Microlenders, Honored With Nobel, Are Struggling

MUMBAI — Microcredit is losing its halo in many developing countries.

Microcredit was once extolled by world leaders like Bill Clinton and Tony Blair as a powerful tool that could help eliminate poverty, through loans as small as $50 to cowherds, basket weavers and other poor people for starting or expanding businesses. But now microloans have met with political hostility in Bangladesh, India, Nicaragua and other developing countries.

In December, the prime minister of Bangladesh, Sheik Hasina Wazed — who had championed microloans alongside Mr. Clinton at talks in Washington in 1997, while Mr. Clinton was president — turned her back on them. She said microlenders were “sucking blood from the poor in the name of poverty alleviation,” and she ordered an investigation into Grameen Bank, which had pioneered microcredit and which, along with its founder, was awarded the Nobel Peace Prize in 2006.

In India, until recently home to the world’s fastest-growing microcredit businesses, lending has slowed sharply since the state with the most microloans adopted a strict law restricting lending. In Nicaragua, Pakistan and Bolivia, activists and politicians have urged borrowers not to repay their loans.

The hostility toward microfinance is a sharp reversal from the praise and good will that politicians, social workers and bankers showered on the sector in the past decade. Philanthropists and investors poured billions of dollars into nonprofit and for-profit microlenders, which were considered vital players in achieving the United Nations’ ambitious Millennium Development Goals for 2015, which world leaders set in 2000. One of the goals was to reduce by half the number of people in extreme poverty.

The attention lavished on microcredit helped the sector reach more than 91 million customers, most of them women, with loans totaling more than $70 billion by the end of 2009. India and Bangladesh account for half of all borrowers.

But as with other trumpeted development initiatives that have promised to lift hundreds of millions from poverty, microcredit has struggled to turn rhetoric into tangible success.
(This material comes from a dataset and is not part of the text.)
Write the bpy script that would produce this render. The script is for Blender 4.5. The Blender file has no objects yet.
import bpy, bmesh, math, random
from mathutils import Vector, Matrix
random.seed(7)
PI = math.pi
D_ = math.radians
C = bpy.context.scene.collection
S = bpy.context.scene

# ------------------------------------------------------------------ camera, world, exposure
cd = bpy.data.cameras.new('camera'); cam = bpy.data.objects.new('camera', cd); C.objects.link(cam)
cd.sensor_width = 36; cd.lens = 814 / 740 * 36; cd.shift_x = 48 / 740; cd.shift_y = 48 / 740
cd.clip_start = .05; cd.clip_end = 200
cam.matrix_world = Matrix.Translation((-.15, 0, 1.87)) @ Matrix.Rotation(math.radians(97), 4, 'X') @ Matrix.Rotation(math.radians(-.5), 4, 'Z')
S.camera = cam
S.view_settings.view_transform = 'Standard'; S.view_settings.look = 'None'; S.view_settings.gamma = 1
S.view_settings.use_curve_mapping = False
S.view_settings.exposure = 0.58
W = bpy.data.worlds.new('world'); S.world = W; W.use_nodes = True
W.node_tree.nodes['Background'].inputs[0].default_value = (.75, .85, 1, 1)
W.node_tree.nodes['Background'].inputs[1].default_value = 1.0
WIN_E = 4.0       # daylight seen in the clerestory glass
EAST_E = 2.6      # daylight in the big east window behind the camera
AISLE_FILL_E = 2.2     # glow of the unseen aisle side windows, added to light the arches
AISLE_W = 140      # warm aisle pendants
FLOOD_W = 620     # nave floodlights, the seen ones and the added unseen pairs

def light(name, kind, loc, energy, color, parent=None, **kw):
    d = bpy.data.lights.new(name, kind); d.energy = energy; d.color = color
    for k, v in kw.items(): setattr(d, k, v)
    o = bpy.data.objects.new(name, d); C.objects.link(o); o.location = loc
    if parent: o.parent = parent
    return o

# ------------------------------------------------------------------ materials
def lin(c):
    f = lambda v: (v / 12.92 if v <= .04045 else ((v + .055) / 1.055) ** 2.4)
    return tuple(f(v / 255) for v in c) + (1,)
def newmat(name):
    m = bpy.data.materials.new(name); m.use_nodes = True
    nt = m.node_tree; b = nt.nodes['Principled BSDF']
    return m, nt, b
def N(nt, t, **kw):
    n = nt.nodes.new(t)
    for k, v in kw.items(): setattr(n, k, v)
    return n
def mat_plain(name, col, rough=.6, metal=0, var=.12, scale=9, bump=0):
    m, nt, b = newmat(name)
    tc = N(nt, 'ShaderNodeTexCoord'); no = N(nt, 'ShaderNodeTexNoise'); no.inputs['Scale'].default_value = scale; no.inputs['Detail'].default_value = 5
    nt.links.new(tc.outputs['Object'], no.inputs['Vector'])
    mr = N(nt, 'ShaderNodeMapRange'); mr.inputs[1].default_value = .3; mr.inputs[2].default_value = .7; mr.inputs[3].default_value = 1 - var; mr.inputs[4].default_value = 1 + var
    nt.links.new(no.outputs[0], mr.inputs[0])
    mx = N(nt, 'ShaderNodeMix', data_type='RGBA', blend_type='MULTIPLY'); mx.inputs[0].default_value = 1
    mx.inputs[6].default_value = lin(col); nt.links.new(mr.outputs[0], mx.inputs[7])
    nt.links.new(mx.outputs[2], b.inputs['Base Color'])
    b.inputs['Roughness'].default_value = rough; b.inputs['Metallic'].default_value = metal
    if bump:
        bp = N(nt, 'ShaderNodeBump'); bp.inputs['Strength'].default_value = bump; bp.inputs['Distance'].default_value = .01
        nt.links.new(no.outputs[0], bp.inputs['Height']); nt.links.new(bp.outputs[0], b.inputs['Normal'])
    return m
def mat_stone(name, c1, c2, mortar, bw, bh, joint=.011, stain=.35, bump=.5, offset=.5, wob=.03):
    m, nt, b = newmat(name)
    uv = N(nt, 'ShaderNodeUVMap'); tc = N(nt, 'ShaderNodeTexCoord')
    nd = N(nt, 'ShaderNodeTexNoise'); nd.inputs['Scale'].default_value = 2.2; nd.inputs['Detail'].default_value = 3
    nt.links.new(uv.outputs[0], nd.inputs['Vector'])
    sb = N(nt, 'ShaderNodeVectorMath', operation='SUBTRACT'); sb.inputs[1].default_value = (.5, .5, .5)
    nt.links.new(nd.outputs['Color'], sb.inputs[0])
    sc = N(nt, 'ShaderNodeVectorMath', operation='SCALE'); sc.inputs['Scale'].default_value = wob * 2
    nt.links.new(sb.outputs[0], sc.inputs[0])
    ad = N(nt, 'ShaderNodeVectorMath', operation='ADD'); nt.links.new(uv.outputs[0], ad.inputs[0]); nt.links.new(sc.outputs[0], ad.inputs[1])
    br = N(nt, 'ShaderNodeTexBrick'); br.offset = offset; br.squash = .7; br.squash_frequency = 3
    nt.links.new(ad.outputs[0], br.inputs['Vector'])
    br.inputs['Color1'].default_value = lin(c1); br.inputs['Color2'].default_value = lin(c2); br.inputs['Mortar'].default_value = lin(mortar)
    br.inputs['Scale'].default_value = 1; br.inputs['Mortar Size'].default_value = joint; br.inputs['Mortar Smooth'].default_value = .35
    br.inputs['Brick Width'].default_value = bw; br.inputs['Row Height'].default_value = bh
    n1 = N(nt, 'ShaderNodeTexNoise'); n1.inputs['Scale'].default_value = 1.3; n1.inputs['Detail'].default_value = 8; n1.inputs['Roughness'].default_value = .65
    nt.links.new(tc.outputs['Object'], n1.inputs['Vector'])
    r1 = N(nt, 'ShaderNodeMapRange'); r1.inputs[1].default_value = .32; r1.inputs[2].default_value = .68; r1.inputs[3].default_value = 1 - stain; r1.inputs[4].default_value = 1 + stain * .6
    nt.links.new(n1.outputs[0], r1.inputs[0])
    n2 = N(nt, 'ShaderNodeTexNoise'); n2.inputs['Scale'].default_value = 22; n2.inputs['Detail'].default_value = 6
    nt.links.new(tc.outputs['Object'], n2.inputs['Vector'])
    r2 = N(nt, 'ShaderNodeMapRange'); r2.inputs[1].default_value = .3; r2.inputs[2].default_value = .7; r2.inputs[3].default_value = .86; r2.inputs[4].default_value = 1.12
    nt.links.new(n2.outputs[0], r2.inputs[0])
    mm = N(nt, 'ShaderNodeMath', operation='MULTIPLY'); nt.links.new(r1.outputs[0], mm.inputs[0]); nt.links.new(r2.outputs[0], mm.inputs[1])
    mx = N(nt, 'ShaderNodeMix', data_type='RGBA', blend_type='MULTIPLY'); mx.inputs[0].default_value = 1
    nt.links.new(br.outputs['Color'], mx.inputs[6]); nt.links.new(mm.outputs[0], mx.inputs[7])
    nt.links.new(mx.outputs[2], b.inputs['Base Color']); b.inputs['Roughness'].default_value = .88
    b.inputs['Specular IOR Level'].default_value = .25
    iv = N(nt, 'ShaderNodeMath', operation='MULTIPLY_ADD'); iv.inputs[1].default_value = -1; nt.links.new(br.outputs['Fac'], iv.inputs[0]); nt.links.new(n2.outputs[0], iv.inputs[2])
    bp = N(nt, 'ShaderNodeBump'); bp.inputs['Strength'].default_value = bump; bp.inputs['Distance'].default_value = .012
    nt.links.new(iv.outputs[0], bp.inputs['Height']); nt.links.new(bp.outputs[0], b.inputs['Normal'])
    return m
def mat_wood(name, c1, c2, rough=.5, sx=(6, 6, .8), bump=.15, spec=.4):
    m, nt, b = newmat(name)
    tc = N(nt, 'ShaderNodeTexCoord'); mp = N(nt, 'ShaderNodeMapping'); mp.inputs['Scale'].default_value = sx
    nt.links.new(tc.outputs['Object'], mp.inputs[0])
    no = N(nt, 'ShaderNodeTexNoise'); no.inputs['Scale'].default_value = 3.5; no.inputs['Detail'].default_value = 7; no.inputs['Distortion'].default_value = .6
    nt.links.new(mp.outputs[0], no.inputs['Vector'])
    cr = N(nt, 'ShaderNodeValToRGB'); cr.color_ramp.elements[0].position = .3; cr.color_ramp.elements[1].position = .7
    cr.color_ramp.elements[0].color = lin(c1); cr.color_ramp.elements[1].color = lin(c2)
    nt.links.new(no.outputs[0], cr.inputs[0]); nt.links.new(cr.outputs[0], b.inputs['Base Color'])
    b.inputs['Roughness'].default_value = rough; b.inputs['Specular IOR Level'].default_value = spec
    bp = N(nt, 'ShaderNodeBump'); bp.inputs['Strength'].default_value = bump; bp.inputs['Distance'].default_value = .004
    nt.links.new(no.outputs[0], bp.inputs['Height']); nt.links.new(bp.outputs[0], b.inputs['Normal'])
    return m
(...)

Done right, the loans have shown promise in allowing some borrowers to build sustainable livelihoods. But it has also become clear that the rapid growth of microcredit — in India, some lending companies were growing at 60 percent to 100 percent a year — has made the loans much less effective.

Most borrowers do not appear to be climbing out of poverty, and a sizable minority of them are getting trapped in a spiral of debt, according to studies and analysts.

“Credit is both the source of possibilities and it’s a bond,” said David Roodman, a senior fellow at the Center for Global Development, a research organization in Washington. “Credit is often operating at this knife’s edge, and that gets forgotten.”

And with the results for borrowers mixed, some lenders have minted profits that might make Wall Street bankers envious. For instance, investors in the largest microcredit company in India, SKS Microfinance, sold shares last year for as much as 95 times what had been paid for them a few years earlier.

Meanwhile, politicians in developing nations, some of whom had long resented microlenders as competitors for the hearts and minds of the poor, have taken to depicting lenders as profiteering at the expense of borrowers.

The president of Nicaragua, Daniel Ortega, for example, supported “movimiento no pago,” or the no-pay movement, which was started in 2008 by farmers after some borrowers could not pay their debts. Partly as a result of that campaign, a judge recently ordered the liquidation of one of the country’s leading microlenders, Banco del Exito, or Success Bank.

“These crises happen when the microfinance sector gets saturated, when it grows too fast and the mechanism for controlling overindebtedness is not very well developed,” said Elisabeth Rhyne, a senior official at Accion International, an organization in Boston that invests in microlenders. “On the political side, politicians or political actors take advantage of an opportunity. When they see grievances, they go, ‘Wow, we can make some hay with this.”’

While a broad thread of resentment and disenchantment runs across the globe, the hostility toward microcredit stems from different circumstances in each nation.